GIVEN MATERIAL:
----------

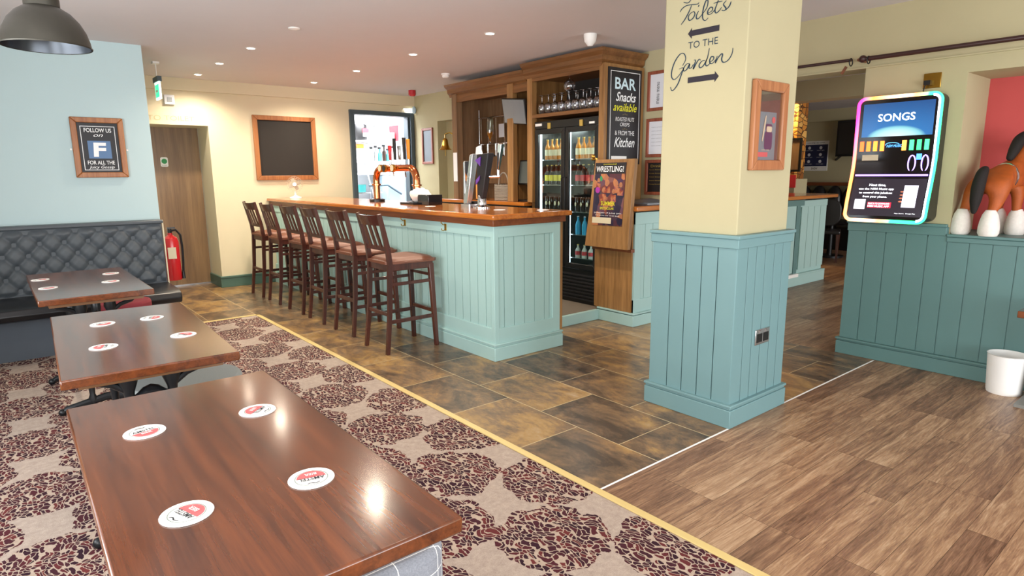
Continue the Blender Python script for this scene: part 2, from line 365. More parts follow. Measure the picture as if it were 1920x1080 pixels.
    def stroke(s, pts, w, O, U, V, depth=.0015, taper=True):
        # smooth ribbon through 2-D points
        P = []
        n = len(pts)
        for i in range(n-1):
            p0 = pts[max(i-1, 0)]; p1 = pts[i]; p2 = pts[i+1]; p3 = pts[min(i+2, n-1)]
            for k in range(6):
                t = k/6; P.append(tuple(.5*((2*p1[a])+(-p0[a]+p2[a])*t+(2*p0[a]-5*p1[a]+4*p2[a]-p3[a])*t*t+(-p0[a]+3*p1[a]-3*p2[a]+p3[a])*t**3) for a in (0, 1)))
        P.append(tuple(pts[-1])); O = Vector(O); U = Vector(U); V = Vector(V); Nn = U.cross(V).normalized()*depth
        L = []; R_ = []
        for i, p in enumerate(P):
            a = P[max(i-1, 0)]; b = P[min(i+1, len(P)-1)]; dx, dy = b[0]-a[0], b[1]-a[1]; q = math.hypot(dx, dy) or 1
            ww = w*(.55+.45*sin(pi*i/(len(P)-1)))/2 if taper else w/2
            # broad-nib: heavier on down strokes
            ww *= .75+.5*abs(dy)/q
            L.append(O+U*(p[0]-dy/q*ww)+V*(p[1]+dx/q*ww)+Nn); R_.append(O+U*(p[0]+dy/q*ww)+V*(p[1]-dx/q*ww)+Nn)
        L = [s.bm.verts.new(v) for v in L]; R_ = [s.bm.verts.new(v) for v in R_]
        for i in range(len(L)-1): s.bm.faces.new([R_[i], R_[i+1], L[i+1], L[i]])
        return s

def tag(o, label=None, cat=None, group=None, kind=None):
    if label: o['label'] = label
    if cat: o['category'] = cat
    if group: o['group'] = group
    if kind: o['kind'] = kind
    return o
ORG = {}
def root_org(p):
    while p.parent: p = p.parent
    return ORG.get(p.name, Vector((0, 0, 0)))
def empty(name, loc, label, cat, group=None, rz=0):
    o = bpy.data.objects.new(name, None); COL.objects.link(o); o.location = loc; o.rotation_euler = (0, 0, rz); o.empty_display_size = .05
    ORG[o.name] = Vector(loc); return tag(o, label, cat, group)
def build(name, mb, mat, parent=None, org=None, bevel=0, smooth=True, angle=35, label=None, cat=None, group=None, kind=None):
    bm = mb.bm; bmesh.ops.recalc_face_normals(bm, faces=bm.faces[:])
    if parent is not None: o0 = root_org(parent)
    elif org is not None: o0 = Vector(org)
    else:
        xs = [v.co for v in bm.verts]
        o0 = Vector(((min(v.x for v in xs)+max(v.x for v in xs))/2, (min(v.y for v in xs)+max(v.y for v in xs))/2, min(v.z for v in xs)))
    bmesh.ops.translate(bm, verts=bm.verts[:], vec=-o0)
    me = bpy.data.meshes.new(name); bm.to_mesh(me); bm.free(); me.materials.append(mat)
    if smooth:
        me.shade_smooth(); me.set_sharp_from_angle(angle=radians(angle))
    o = bpy.data.objects.new(name, me); COL.objects.link(o)
    if parent is not None: o.parent = parent
    else: o.location = o0; ORG[o.name] = o0.copy()
    if bevel:
        b = o.modifiers.new('bevel', 'BEVEL'); b.width = bevel; b.segments = 2; b.limit_method = 'ANGLE'; b.angle_limit = radians(40)
    return tag(o, label, cat, group, kind)
def kids(o): return [c for c in bpy.data.objects if c.parent == o]
def copy_tree(o, parent=None):
    c = o.copy(); COL.objects.link(c); c.parent = parent
    for ch in kids(o): copy_tree(ch, c)
    return c
def place(proto, first, loc, label, rz=0, group=None):
    o = proto if first else copy_tree(proto)
    o.location = loc; o.rotation_euler = (0, 0, rz); o['label'] = label
    if group: o['group'] = group
    return o
def struct(name, mb, mat, bevel=0, parent=None): return build(name, mb, mat, parent, org=(0, 0, 0), bevel=bevel, kind=None if parent else 'structure')
X_, Y_, Z_ = Vector((1, 0, 0)), Vector((0, 1, 0)), Vector((0, 0, 1))
CZ = 2.57

# ================================================================== ROOM SHELL
struct('floor', MB().box(1.95, 5.0, 1.78, 9.9, -.06, 0).box(1.1, 1.95, 6.56, 9.9, -.06, 0), m['tile'])
struct('floor', MB().box(1.95, 5.0, -3.2, 1.78, -.06, 0).box(5.0, 12.9, -3.2, 9.5, -.06, 0), m['plank'])
struct('floor', MB().box(-1.1, 1.95, -3.2, 6.56, -.06, 0), m['carpet'])
struct('trim_1', MB().box(1.925, 1.965, -3.2, 6.56, 0, .006).box(1.2, 1.965, 6.53, 6.57, 0, .006), m['brass'], bevel=.002)
struct('trim_2', MB().box(1.965, 5.0, 1.773, 1.783, 0, .0015), m['white'])
struct('ceiling', MB().box(-1.1, 12.9, -3.2, 11, CZ, CZ+.1), m['ceil'])
# back wall with recess for door_1 and opening for door_2
struct('wall_back', MB().box(2.13, 4.06, 8.5, 8.62, 0, CZ).box(4.98, 5.1, 8.5, 8.62, 0, CZ).box(4.06, 4.98, 8.5, 8.62, 2.28, CZ)
       .box(1.1, 2.13, 8.5, 8.62, 2.03, CZ).box(2.13, 2.2, 8.62, 9.1, 0, CZ).box(1.16, 5.08, 8.45, 8.5, 2.43, CZ).box(1.1, 2.13, 8.62, 9.1, 2.03, 2.1), m['cream'])
struct('baseboard_back', MB().box(2.12, 2.8, 8.478, 8.5, 0, .14).box(2.108, 2.13, 8.478, 9.0, 0, .14).box(2.11, 2.8, 8.47, 8.5, .12, .145), m['dgreen'], bevel=.004)
# blue wall end / banquette wall
struct('wall_left', MB().box(-1.1, 1.16, 6.6, 9.1, 0, CZ), m['blue'])
# window wall on the far left and its openings
struct('wall_side', MB().box(-1.2, -1.1, -3.2, 9.1, 0, .55).box(-1.2, -1.1, -3.2, 9.1, 2.3, CZ).box(-1.2, -1.1, 4.6, 9.1, .55, 2.3).box(-1.2, -1.1, -3.2, -.4, .55, 2.3)
       .box(-1.2, -1.1, 1.9, 2.2, .55, 2.3), m['cream'])
for i, (a, b) in enumerate(((-.4, 1.9), (2.2, 4.6))):
    w = struct('window_%d' % (i+1), MB().frame(b-a, 1.75, .05, (-1.17, (a+b)/2, 1.425), -Y_, Z_, .05).box(-1.17, -1.12, (a+b)/2-.02, (a+b)/2+.02, .55, 2.3), m['slate'])
# right wall behind the bar with alcove
struct('wall_right', MB().box(5.05, 5.2, 7.83, 8.5, 0, CZ).box(5.05, 5.2, 3.78, 6.9, 0, CZ).box(5.05, 5.2, 6.9, 7.83, 2.17, CZ).box(5.2, 5.26, 6.8, 7.95, 0, CZ), m['olive'])
# beam, pier, low wall on the right
struct('wall_pier', MB().box(5.05, 5.55, 1.40, 2.04, 0, CZ).box(5.05, 5.55, -.6, 1.40, 2.05, CZ).box(5.05, 5.55, -.6, 1.40, 0, .965).box(5.05, 5.55, -3.2, -.6, 0, CZ)
       .box(5.05, 5.3, 2.04, 3.78, 2.16, CZ), m['olive'])
struct('trim_3', MB().box(5.033, 5.05, -3.2, 3.78, 2.155, 2.165), m['olive'])
g = MB()   # boarded dado of the right-hand wall
ys = [2.055, 1.92, 1.79, 1.655, 1.52, 1.40, 1.27, 1.14, 1.01, .88, .75, .62, .49, .36]
for a, b in zip(ys, ys[1:]):
    top = 1.03 if b >= 1.399 else .955
    g.box(5.03, 5.05, b+.003, a-.003, .13, top)
g.box(5.036, 5.05, -.6, 2.05, .1, .955).box(5.036, 5.42, 2.04, 2.055, .1, 1.03)
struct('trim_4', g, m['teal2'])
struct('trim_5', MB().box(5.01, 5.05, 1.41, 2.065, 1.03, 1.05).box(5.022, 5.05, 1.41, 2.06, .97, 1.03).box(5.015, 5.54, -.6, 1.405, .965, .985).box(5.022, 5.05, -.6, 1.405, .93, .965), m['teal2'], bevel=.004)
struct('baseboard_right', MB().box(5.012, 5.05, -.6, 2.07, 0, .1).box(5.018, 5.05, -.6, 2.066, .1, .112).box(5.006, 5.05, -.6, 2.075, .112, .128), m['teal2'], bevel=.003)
struct('wall_niche', MB().box(5.55, 5.6, -.6, 1.42, .9, 2.1), m['red_wall'])
# far room
struct('wall_far', MB().box(12.5, 12.6, -3.2, 9.5, 0, CZ).box(12.42, 12.5, -3.2, 9.5, 2.35, CZ), m['olive'])
struct('wall_far_left', MB().box(5.86, 12.5, 9.4, 9.5, 0, CZ), m['olive'])
struct('trim_6', MB().box(8.3, 8.6, -3.2, 9.4, 2.32, CZ), m['olive'])
# kitchen beyond door_2
struct('wall_kitchen', MB().box(3.7, 5.9, 9.9, 9.95, 0, CZ).box(3.7, 3.76, 8.62, 9.9, 0, CZ).box(5.78, 5.84, 8.5, 9.9, 0, CZ).box(5.1, 5.8, 8.5, 8.56, 0, CZ), m['whitewall'])
struct('door_2', MB().box(4.0, 4.06, 8.46, 8.63, 0, 2.33).box(4.98, 5.04, 8.46, 8.63, 0, 2.33).box(4.06, 4.98, 8.46, 8.63, 2.27, 2.33).box(4.06, 4.09, 8.5, 8.63, 0, 2.27).box(4.95, 4.98, 8.5, 8.63, 0, 2.27), m['slate'], bevel=.004)
kl = struct('ceiling_kitchen', MB().box(4.3, 5.4, 9.0, 9.2, 2.50, 2.57), m['wall_lampglow'])
area('kitchen_light', (4.7, 9.1, 2.45), (4.9, 9.4, 0), 1.2, 45, (.95, .97, 1), .8)
# door_1 in its recess
d1 = struct('door_1', MB().box(1.16, 2.12, 9.0, 9.05, .02, 2.03), m['doorw'])
build('door_foot_strip', MB().box(1.5, 2.12, 8.985, 9.0, .0, .02), m['steel'], d1)  # low steel strip along the foot of the door leaf
st = build('fire_door_sticker', MB().rrect(.085, .12, .02, (1.70, 8.999, 1.60), X_, Z_, .002), m['white'], d1)
build('green_symbol', MB().lathe([(0, 0), (.032, 0), (.032, .002), (0, .002)], (1.70, 8.995, 1.61), 20, Matrix.Rotation(pi/2, 3, 'X')), m['sticker'], d1)
build('lettering', MB().text('Fire door', (1.70, 8.996, 1.56), X_, Z_, .06, .009).text('Keep shut', (1.70, 8.996, 1.547), X_, Z_, .05, .006), m['ink'], d1)
wl = build('wall_lettering', MB().text('TO TOILET', (1.73, 8.5, 2.105), X_, Z_, .5, .055, depth=.004), m['faint'], label='faint raised cream TOILET lettering above the brown door', cat='lettering')

# ================================================================== PILLAR
px0, px1, py0, py1 = 3.06, 3.60, 1.82, 2.34
struct('wall_pillar', MB().box(px0, px1, py0, py1, 0, CZ), m['pcream'], bevel=.006)
g = MB().box(px0-.014, px1+.014, py0-.014, py1+.014, 0, 1.04)
def boards(g, axis, fixed, lo, hi, cuts, z0, z1, th):
    e = [lo]+cuts+[hi]
    for a, b in zip(e, e[1:]):
        if axis == 'x': g.box(fixed-th if th > 0 else fixed, fixed if th > 0 else fixed-th, a+.0025, b-.0025, z0, z1)
        else: g.box(a+.0025, b-.0025, fixed-th if th > 0 else fixed, fixed if th > 0 else fixed-th, z0, z1)
boards(g, 'x', px0-.014, py0-.028, py1+.014, [1.91, 2.01, 2.115, 2.22], .13, 1.03, .014)
boards(g, 'y', py0-.014, px0-.028, px1+.014, [3.14, 3.23, 3.325, 3.425, 3.52], .13, 1.03, .014)
struct('trim_7', g, m['teal'], bevel=.0015)
g = MB().box(px0-.045, px1+.03, py0-.045, py1+.03, 1.062, 1.082).box(px0-.036, px1+.025, py0-.036, py1+.025, 1.01, 1.062)
struct('trim_8', g, m['teal'], bevel=.004)
struct('baseboard_pillar', MB().box(px0-.05, px1+.03, py0-.05, py1+.03, 0, .105).box(px0-.044, px1+.026, py0-.044, py1+.026, .105, .118).box(px0-.052, px1+.034, py0-.052, py1+.034, .118, .134), m['teal'], bevel=.004)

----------

INSTRUCTION:
Print exactly the lines from the one containing "1.405, .93, .965), m['teal2'], bevel=.004)" to the one containing "wl = build('wall_lettering', MB().text('TO", both included, and nothing else.

FULL ANSWER:
struct('trim_5', MB().box(5.01, 5.05, 1.41, 2.065, 1.03, 1.05).box(5.022, 5.05, 1.41, 2.06, .97, 1.03).box(5.015, 5.54, -.6, 1.405, .965, .985).box(5.022, 5.05, -.6, 1.405, .93, .965), m['teal2'], bevel=.004)
struct('baseboard_right', MB().box(5.012, 5.05, -.6, 2.07, 0, .1).box(5.018, 5.05, -.6, 2.066, .1, .112).box(5.006, 5.05, -.6, 2.075, .112, .128), m['teal2'], bevel=.003)
struct('wall_niche', MB().box(5.55, 5.6, -.6, 1.42, .9, 2.1), m['red_wall'])
# far room
struct('wall_far', MB().box(12.5, 12.6, -3.2, 9.5, 0, CZ).box(12.42, 12.5, -3.2, 9.5, 2.35, CZ), m['olive'])
struct('wall_far_left', MB().box(5.86, 12.5, 9.4, 9.5, 0, CZ), m['olive'])
struct('trim_6', MB().box(8.3, 8.6, -3.2, 9.4, 2.32, CZ), m['olive'])
# kitchen beyond door_2
struct('wall_kitchen', MB().box(3.7, 5.9, 9.9, 9.95, 0, CZ).box(3.7, 3.76, 8.62, 9.9, 0, CZ).box(5.78, 5.84, 8.5, 9.9, 0, CZ).box(5.1, 5.8, 8.5, 8.56, 0, CZ), m['whitewall'])
struct('door_2', MB().box(4.0, 4.06, 8.46, 8.63, 0, 2.33).box(4.98, 5.04, 8.46, 8.63, 0, 2.33).box(4.06, 4.98, 8.46, 8.63, 2.27, 2.33).box(4.06, 4.09, 8.5, 8.63, 0, 2.27).box(4.95, 4.98, 8.5, 8.63, 0, 2.27), m['slate'], bevel=.004)
kl = struct('ceiling_kitchen', MB().box(4.3, 5.4, 9.0, 9.2, 2.50, 2.57), m['wall_lampglow'])
area('kitchen_light', (4.7, 9.1, 2.45), (4.9, 9.4, 0), 1.2, 45, (.95, .97, 1), .8)
# door_1 in its recess
d1 = struct('door_1', MB().box(1.16, 2.12, 9.0, 9.05, .02, 2.03), m['doorw'])
build('door_foot_strip', MB().box(1.5, 2.12, 8.985, 9.0, .0, .02), m['steel'], d1)  # low steel strip along the foot of the door leaf
st = build('fire_door_sticker', MB().rrect(.085, .12, .02, (1.70, 8.999, 1.60), X_, Z_, .002), m['white'], d1)
build('green_symbol', MB().lathe([(0, 0), (.032, 0), (.032, .002), (0, .002)], (1.70, 8.995, 1.61), 20, Matrix.Rotation(pi/2, 3, 'X')), m['sticker'], d1)
build('lettering', MB().text('Fire door', (1.70, 8.996, 1.56), X_, Z_, .06, .009).text('Keep shut', (1.70, 8.996, 1.547), X_, Z_, .05, .006), m['ink'], d1)
wl = build('wall_lettering', MB().text('TO TOILET', (1.73, 8.5, 2.105), X_, Z_, .5, .055, depth=.004), m['faint'], label='faint raised cream TOILET lettering above the brown door', cat='lettering')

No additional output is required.